LATIN AMERICAN DEVELOPMENTS BEAR WATCHING

Replying to a question by the Jewish Telegraphic Agency on the situation of Jews in Latin America, Dulzin said, “We have to keep a watchful eye” on developments there. He observed that anti-Zionism has become synonymous with anti-Semitism because of the large organized Arab community in Latin America. He said that Arab pressures were reflected at the United Nations on some South American countries that had been traditionally pro-Israel.
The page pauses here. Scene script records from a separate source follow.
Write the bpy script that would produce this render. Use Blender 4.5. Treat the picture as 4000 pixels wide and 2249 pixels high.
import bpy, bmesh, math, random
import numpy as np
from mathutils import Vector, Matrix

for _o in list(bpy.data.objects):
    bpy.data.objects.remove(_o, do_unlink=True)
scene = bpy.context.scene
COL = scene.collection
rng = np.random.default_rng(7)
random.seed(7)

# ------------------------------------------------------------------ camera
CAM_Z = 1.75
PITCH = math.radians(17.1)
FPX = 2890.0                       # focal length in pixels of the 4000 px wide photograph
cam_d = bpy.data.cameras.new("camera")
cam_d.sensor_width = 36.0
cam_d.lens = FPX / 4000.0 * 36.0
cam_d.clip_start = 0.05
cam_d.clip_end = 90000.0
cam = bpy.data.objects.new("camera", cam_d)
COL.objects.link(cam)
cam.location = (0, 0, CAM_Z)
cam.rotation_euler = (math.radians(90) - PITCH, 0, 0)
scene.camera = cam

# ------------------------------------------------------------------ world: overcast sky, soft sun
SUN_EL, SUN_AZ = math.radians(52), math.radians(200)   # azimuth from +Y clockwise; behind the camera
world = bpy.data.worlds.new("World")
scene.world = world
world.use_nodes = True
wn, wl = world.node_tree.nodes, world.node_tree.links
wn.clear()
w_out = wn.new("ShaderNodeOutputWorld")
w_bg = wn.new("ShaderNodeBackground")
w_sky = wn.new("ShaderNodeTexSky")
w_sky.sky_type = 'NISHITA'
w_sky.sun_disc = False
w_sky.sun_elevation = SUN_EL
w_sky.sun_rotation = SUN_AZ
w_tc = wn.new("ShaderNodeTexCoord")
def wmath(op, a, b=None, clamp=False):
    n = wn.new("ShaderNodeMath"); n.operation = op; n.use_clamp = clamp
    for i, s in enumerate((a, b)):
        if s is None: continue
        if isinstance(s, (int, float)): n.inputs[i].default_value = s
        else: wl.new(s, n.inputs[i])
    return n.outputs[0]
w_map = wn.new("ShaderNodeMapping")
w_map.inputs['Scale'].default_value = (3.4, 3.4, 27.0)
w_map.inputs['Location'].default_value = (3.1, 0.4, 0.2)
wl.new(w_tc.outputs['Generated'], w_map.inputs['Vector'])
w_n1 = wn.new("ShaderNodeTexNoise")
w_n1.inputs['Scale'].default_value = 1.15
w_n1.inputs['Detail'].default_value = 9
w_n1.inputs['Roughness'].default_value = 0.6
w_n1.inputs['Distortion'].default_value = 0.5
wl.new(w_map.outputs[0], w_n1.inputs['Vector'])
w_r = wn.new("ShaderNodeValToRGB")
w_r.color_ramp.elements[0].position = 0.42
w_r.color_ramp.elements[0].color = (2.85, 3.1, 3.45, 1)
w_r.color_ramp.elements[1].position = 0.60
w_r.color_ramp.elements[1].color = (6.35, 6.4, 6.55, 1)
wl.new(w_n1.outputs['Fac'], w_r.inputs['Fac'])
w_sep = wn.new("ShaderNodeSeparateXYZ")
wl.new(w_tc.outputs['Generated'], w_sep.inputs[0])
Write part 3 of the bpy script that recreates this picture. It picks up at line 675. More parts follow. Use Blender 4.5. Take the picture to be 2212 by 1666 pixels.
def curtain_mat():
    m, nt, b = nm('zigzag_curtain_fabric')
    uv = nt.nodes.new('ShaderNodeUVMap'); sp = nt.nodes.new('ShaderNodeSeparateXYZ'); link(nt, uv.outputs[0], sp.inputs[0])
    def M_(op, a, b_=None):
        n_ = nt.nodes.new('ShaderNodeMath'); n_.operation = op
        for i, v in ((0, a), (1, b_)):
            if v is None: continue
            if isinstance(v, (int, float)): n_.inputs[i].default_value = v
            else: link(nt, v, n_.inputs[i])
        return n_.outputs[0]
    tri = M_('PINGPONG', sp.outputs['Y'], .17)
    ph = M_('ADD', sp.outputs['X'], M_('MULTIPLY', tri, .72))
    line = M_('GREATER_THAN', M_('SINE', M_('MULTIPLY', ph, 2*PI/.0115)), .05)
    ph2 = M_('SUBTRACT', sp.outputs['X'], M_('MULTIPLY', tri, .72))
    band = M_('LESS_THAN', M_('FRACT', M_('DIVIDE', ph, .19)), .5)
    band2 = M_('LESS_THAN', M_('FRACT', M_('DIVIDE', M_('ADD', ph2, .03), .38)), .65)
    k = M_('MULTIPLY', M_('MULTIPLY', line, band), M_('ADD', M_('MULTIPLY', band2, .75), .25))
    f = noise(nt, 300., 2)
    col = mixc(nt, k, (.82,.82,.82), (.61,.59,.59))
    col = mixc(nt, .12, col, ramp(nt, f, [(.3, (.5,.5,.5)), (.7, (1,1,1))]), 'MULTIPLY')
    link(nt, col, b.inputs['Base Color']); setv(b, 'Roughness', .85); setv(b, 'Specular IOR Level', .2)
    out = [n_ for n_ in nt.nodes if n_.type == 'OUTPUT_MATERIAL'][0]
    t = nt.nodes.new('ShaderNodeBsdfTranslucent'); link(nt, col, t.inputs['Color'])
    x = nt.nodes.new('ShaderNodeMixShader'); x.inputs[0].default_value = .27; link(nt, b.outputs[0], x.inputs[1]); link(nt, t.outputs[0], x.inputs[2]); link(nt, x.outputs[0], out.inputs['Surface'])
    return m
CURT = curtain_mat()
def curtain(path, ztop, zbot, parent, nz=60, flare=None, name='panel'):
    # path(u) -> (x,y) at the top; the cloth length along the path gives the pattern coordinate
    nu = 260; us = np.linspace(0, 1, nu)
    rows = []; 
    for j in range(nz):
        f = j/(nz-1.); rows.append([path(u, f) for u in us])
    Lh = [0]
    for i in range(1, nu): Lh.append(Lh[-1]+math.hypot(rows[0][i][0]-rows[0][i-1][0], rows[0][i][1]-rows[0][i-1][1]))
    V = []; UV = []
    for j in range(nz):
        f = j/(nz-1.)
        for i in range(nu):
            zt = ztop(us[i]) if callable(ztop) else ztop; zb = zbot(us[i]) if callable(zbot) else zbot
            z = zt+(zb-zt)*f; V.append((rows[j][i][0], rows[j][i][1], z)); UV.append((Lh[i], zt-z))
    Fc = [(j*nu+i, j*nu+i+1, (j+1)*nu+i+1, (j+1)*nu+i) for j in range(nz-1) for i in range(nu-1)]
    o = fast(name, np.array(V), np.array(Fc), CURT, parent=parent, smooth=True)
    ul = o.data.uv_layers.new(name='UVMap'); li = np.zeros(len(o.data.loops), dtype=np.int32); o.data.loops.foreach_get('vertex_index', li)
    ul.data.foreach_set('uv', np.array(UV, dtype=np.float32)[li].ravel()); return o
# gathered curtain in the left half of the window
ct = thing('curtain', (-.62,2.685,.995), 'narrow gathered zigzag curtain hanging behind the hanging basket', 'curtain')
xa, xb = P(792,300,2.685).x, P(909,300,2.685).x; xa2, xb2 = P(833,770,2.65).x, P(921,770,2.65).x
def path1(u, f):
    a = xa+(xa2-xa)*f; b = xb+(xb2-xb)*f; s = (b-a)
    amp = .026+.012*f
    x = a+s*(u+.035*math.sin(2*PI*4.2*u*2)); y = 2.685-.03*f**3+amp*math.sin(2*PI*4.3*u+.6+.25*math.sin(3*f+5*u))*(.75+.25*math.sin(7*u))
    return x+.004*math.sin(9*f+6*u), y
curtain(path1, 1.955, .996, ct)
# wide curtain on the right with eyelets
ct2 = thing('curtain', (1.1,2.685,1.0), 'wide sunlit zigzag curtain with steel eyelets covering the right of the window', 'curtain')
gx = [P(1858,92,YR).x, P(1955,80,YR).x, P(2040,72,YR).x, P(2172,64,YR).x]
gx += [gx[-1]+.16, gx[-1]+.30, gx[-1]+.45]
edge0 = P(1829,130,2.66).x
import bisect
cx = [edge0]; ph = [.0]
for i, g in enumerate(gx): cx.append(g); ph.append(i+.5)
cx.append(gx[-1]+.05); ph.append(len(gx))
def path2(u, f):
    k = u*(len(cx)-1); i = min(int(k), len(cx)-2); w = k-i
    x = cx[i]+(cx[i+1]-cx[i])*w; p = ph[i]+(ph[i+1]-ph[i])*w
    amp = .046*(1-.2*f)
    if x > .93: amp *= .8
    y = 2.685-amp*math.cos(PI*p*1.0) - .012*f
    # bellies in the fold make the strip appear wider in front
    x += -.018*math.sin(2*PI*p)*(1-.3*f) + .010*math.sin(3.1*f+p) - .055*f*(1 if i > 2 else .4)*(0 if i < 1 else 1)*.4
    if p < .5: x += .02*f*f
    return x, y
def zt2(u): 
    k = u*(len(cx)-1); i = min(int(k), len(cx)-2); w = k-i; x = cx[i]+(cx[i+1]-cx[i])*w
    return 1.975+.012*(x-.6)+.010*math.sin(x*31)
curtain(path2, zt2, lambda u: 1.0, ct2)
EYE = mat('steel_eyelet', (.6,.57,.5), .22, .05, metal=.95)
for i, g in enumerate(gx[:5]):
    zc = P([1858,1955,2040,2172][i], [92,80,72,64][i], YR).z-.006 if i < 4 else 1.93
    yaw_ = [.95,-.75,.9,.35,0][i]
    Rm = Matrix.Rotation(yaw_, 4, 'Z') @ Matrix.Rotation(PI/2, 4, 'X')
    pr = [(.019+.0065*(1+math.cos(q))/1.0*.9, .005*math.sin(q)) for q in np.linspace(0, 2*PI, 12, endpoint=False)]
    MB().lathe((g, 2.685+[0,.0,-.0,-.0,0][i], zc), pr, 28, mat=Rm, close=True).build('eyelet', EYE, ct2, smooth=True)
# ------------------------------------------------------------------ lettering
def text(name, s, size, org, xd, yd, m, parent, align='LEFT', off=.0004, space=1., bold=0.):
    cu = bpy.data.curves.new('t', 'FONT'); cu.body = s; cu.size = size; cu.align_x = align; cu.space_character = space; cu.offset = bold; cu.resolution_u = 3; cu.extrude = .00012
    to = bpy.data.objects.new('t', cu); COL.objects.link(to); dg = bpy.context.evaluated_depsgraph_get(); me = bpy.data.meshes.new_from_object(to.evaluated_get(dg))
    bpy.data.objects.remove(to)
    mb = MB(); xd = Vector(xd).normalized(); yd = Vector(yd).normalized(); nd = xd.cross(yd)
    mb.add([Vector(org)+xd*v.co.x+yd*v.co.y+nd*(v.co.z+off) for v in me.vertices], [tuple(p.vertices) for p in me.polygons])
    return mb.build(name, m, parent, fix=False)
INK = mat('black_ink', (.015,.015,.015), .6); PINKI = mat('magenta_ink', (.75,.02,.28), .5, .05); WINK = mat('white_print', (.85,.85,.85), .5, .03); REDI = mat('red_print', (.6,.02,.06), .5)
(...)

In response to another question by the JTA, Dulzin said he detected no alienation on the part of American Jews as a result of the political troubles in Israel following the Yom Kippur War. He expressed the view that the world Jewish community was more united than ever before and urged that this unity be maintained and strengthened.

Dulzin said that Israel’s virtual isolation from world support during the Yom Kippur War indicated the need for more and better public relations “to explain and reiterate again and again the concept that we are not conquerors of Palestine, that we are not strangers to the land. Our Palestine tradition goes back to antiquity and procedures that of the Arabs,” Dulzin declared. “We have not taken land away from the Palestinians or Arabs. Jews are in Israel by right.” He said, however, that this aspect had been ignored in Zionist propaganda efforts and now “must become one of the major aspects of the presentation of our story to the non-Jews.”

Dulzin said it was a “major responsibility” of all Jews, particularly Zionists “to see to it that all of our children are raised with an adequate Jewish education and an adequate Jewish education must include Zionist content,” he claimed.